→ REQUIRED TASK
Print the line containing "dark_gap = mat('dark_recess', (96, 52, 22), .8)" and each line after it through the end, please, with nothing added.

→ DATA EXTRACT
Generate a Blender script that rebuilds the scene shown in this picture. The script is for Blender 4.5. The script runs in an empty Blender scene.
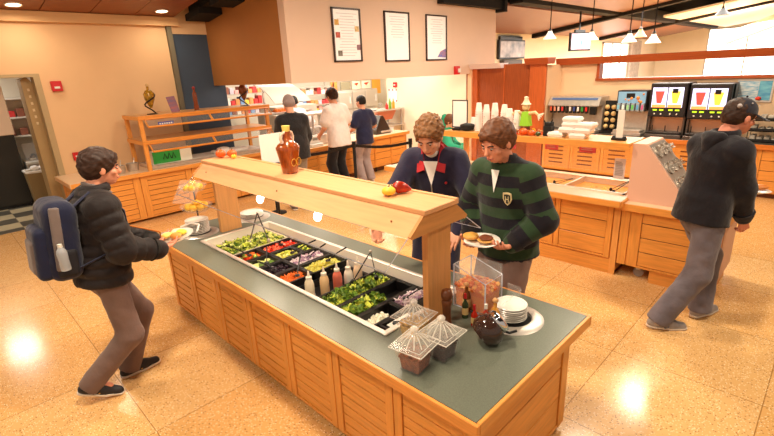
import bpy, math, random
import numpy as np
from mathutils import Vector, Matrix, noise as mnoise
random.seed(7); rng = np.random.default_rng(11)
S = bpy.context.scene
COL = S.collection
PI = math.pi
# ---------------------------------------------------------------- camera
FPX = 455.22
cd = bpy.data.cameras.new('camera'); cam = bpy.data.objects.new('camera', cd); COL.objects.link(cam)
cd.sensor_width = 36; cd.lens = 36 * FPX / 774; cd.clip_start = .05; cd.clip_end = 200
yaw, pit, rol = math.radians(45.381), math.radians(17.888), math.radians(-2.705)
fw = Vector((math.cos(yaw) * math.cos(pit), math.sin(yaw) * math.cos(pit), -math.sin(pit)))
rt = Vector((math.sin(yaw), -math.cos(yaw), 0)); up = rt.cross(fw)
rt2 = rt * math.cos(rol) + up * math.sin(rol); up2 = -rt * math.sin(rol) + up * math.cos(rol)
cam.matrix_world = Matrix(((rt2.x, up2.x, -fw.x, 0), (rt2.y, up2.y, -fw.y, 0), (rt2.z, up2.z, -fw.z, 2.15), (0, 0, 0, 1)))
S.camera = cam
# ---------------------------------------------------------------- world, lights, exposure
S.view_settings.view_transform = 'Standard'; S.view_settings.look = 'None'
S.view_settings.gamma = 1; S.view_settings.exposure = 0.0; S.view_settings.use_curve_mapping = False
W = bpy.data.worlds.new('world'); S.world = W; W.use_nodes = True
W.node_tree.nodes['Background'].inputs[0].default_value = (1.0, .85, .68, 1)
W.node_tree.nodes['Background'].inputs[1].default_value = 0.45
def area(name, loc, size, power, col=(1, .80, .58), rot=(0, 0, 0), sy=None, shape='DISK'):
    l = bpy.data.lights.new(name, 'AREA'); l.energy = power; l.color = col; l.shape = shape; l.size = size
    if sy: l.shape = 'RECTANGLE'; l.size_y = sy
    o = bpy.data.objects.new(name, l); COL.objects.link(o); o.location = loc; o.rotation_euler = rot; return o
def zc(y): return 4.33 - .13 * y
LW = (1, .84, .63)
for i, (x, y, p) in enumerate([(1.2, 2.2, 100), (3.2, 3.6, 95), (1.3, 8.2, 9), (3.24, 8.2, 8), (1.6, 5.6, 45), (4.0, -.4, 105), (6.0, 2.0, 95), (6.9, 4.2, 75), (-.9, 4.6, 50), (8.24, 1.9, 55), (8.47, 2.67, 45), (-.9, 1.0, 95)]):
    area('ceiling_light', (x, y, zc(y) - .12), .35, p, LW)
area('hall_light', (15, 3.5, 3.2), 6, 1000, (1, .92, .82), (0, 0, 0), 4)
area('hall_light', (23, 4.0, 3.2), 6, 1700, (1, .95, .88), (0, 0, 0), 4)
area('kitchen_light', (6.8, 7.6, 2.58), 3.4, 90, (1, .93, .82), (0, 0, 0), 1.0)
area('kitchen_light', (7.6, 9.9, 2.66), 4.5, 130, (1, .93, .82), (0, 0, 0), 1.0)
area('kitchen_light', (.35, 10.6, 2.7), .45, 28, (1, .95, .86), (0, 0, 0), .7)
# ---------------------------------------------------------------- materials
MATS = {}
def lin(c): return tuple(((v / 255 / 12.92) if v / 255 <= .04045 else ((v / 255 + .055) / 1.055) ** 2.4) for v in c) + (1,)
def mat(name, rgb, rough=.5, metal=0, noise=0, nscale=8, stretch=(1, 1, 1), rgb2=None, emit=0, alpha=None, trans=0, bump=0, spec=.5, ior=1.45, sheen=0, coat=0):
    if name in MATS: return MATS[name]
    m = bpy.data.materials.new(name); m.use_nodes = True; nt = m.node_tree; b = nt.nodes['Principled BSDF']
    c = lin(rgb); b.inputs['Base Color'].default_value = c; b.inputs['Roughness'].default_value = rough
    b.inputs['Metallic'].default_value = metal; b.inputs['Specular IOR Level'].default_value = spec; b.inputs['IOR'].default_value = ior
    if sheen: b.inputs['Sheen Weight'].default_value = sheen
    if coat: b.inputs['Coat Weight'].default_value = coat
    if trans: b.inputs['Transmission Weight'].default_value = trans
    if alpha is not None: b.inputs['Alpha'].default_value = alpha
    if emit: b.inputs['Emission Color'].default_value = c; b.inputs['Emission Strength'].default_value = emit
    if noise or bump:
        tc = nt.nodes.new('ShaderNodeTexCoord'); mp = nt.nodes.new('ShaderNodeMapping'); mp.inputs['Scale'].default_value = stretch
        nz = nt.nodes.new('ShaderNodeTexNoise'); nz.inputs['Scale'].default_value = nscale; nz.inputs['Detail'].default_value = 5
        nt.links.new(tc.outputs['Object'], mp.inputs[0]); nt.links.new(mp.outputs[0], nz.inputs['Vector'])
        if noise:
            r = nt.nodes.new('ShaderNodeValToRGB'); r.color_ramp.elements[0].position = .3; r.color_ramp.elements[1].position = .7
            c2 = lin(rgb2) if rgb2 else tuple(v * (1 - noise) for v in c[:3]) + (1,)
            c1 = c if rgb2 else tuple(min(1, v * (1 + noise * .5)) for v in c[:3]) + (1,)
            r.color_ramp.elements[0].color = c2; r.color_ramp.elements[1].color = c1
            nt.links.new(nz.outputs['Fac'], r.inputs[0]); nt.links.new(r.outputs[0], b.inputs['Base Color'])
        if bump:
            bp = nt.nodes.new('ShaderNodeBump'); bp.inputs['Strength'].default_value = bump; bp.inputs['Distance'].default_value = .01
            nt.links.new(nz.outputs['Fac'], bp.inputs['Height']); nt.links.new(bp.outputs[0], b.inputs['Normal'])
    MATS[name] = m; return m
WOODC = (230, 154, 72)
def wood(name, rgb, axis, rough=.38, s=.15):
    st = [14, 14, 14]; st[axis] = 1.1
    return mat(name, rgb, rough, 0, s, 4, tuple(st))
wx = wood('oak_grain_x', WOODC, 0); wy = wood('oak_grain_y', WOODC, 1); wz = wood('oak_grain_z', WOODC, 2)
ply = wood('pale_maple_y', (228, 166, 114), 1, .42, .1); plyz = wood('pale_maple_z', (222, 160, 98), 2, .42, .1)
redwood = wood('cherry_z', (158, 76, 34), 2, .35, .25); redwoody = wood('cherry_y', (168, 76, 34), 1, .35, .2)
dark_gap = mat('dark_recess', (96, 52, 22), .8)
laminate = mat('green_grey_laminate', (108, 112, 98), .3, 0, .2, 160)
steel = mat('brushed_steel', (204, 194, 184), .34, .65, .12, 20)
darksteel = mat('dark_steel', (92, 88, 84), .35, .9)
white = mat('white_plastic', (232, 226, 216), .4)
china = mat('white_china', (240, 232, 222), .22, coat=.4)
black = mat('black_plastic', (22, 20, 20), .35)
blackm = mat('black_matte', (26, 23, 22), .8)
glass = mat('clear_acrylic', (255, 255, 255), .02, trans=1, ior=1.02, spec=.3)
edgeglass = mat('acrylic_edge', (225, 226, 240), .15, alpha=.75)
counter_top = mat('beige_laminate', (228, 196, 160), .3, 0, .06, 120)
wallm = mat('tan_paint', (226, 186, 140), .75, 0, .03, 3)
soffm = mat('peach_paint', (222, 190, 168), .75, 0, .02, 3)
orangewall = mat('ochre_paint', (168, 108, 52), .75, 0, .04, 3)
creamwall = mat('cream_paint', (246, 232, 206), .7, 0, .02, 3)
bluewall = mat('slate_blue_paint', (62, 76, 94), .7, 0, .05, 5)
whitem = mat('white_paint', (240, 232, 222), .6)
paper = mat('white_paper', (246, 242, 238), .6)
red = mat('red_plastic', (200, 30, 34), .35)
skin = mat('skin', (226, 160, 128), .5, 0, .07, 18)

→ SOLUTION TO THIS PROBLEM
dark_gap = mat('dark_recess', (96, 52, 22), .8)
laminate = mat('green_grey_laminate', (108, 112, 98), .3, 0, .2, 160)
steel = mat('brushed_steel', (204, 194, 184), .34, .65, .12, 20)
darksteel = mat('dark_steel', (92, 88, 84), .35, .9)
white = mat('white_plastic', (232, 226, 216), .4)
china = mat('white_china', (240, 232, 222), .22, coat=.4)
black = mat('black_plastic', (22, 20, 20), .35)
blackm = mat('black_matte', (26, 23, 22), .8)
glass = mat('clear_acrylic', (255, 255, 255), .02, trans=1, ior=1.02, spec=.3)
edgeglass = mat('acrylic_edge', (225, 226, 240), .15, alpha=.75)
counter_top = mat('beige_laminate', (228, 196, 160), .3, 0, .06, 120)
wallm = mat('tan_paint', (226, 186, 140), .75, 0, .03, 3)
soffm = mat('peach_paint', (222, 190, 168), .75, 0, .02, 3)
orangewall = mat('ochre_paint', (168, 108, 52), .75, 0, .04, 3)
creamwall = mat('cream_paint', (246, 232, 206), .7, 0, .02, 3)
bluewall = mat('slate_blue_paint', (62, 76, 94), .7, 0, .05, 5)
whitem = mat('white_paint', (240, 232, 222), .6)
paper = mat('white_paper', (246, 242, 238), .6)
red = mat('red_plastic', (200, 30, 34), .35)
skin = mat('skin', (226, 160, 128), .5, 0, .07, 18)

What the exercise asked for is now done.